Leila Slimani's tongue in cheek warning about her best-selling novel Lullaby, kicked off a fascinating discussion about Leila's aversion to judging people by an element of their character or behaviour, "People are too complex to be simply put in one box or another". That complexity is reflected in her main characters in both Lullaby and her latest novel, Adele. Both are created to reflect humanity, a person who we as the reader, can find something to identify with even if, as is the case, the characters are unlikeable.
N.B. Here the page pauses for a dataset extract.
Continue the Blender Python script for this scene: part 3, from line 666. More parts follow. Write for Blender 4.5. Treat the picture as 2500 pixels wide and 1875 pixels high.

Leila wants to be unsettling, to challenge people by creating deeply compassionate portraits of people, both adults and, importantly, children, that the reader can relate to even when being similatanously repulsed.

Both novels reflect Leila's experience of sexual politics growing up in Morocco where sex outside of marriage is still punishable by imprisonment and how woman are often forced to choose between security or being free. Most recently, Leila toured Morocco interviewing women about their experiences of being a woman and she published a manifesto based on those interviews. Essentially saying, "I'm an outlaw, I'm tired of the hypocrisy, I have sex outside of marriage, I have the freedom to say both yes and no", the manifesto has inspired over 20,000 Moroccan woman publicly  to declare that they are outlaws also.

The interviewer, Sophie Hughes, finished the discussion by asking Leila why she hadn't returned to live in Morocco; Leila's answer - "I couldn't live in Morocco because of the stifling oppression of religion - all I want to do is sit on a terrace, smoke a cigarette and drink beer and I can't do any of that in Morocco".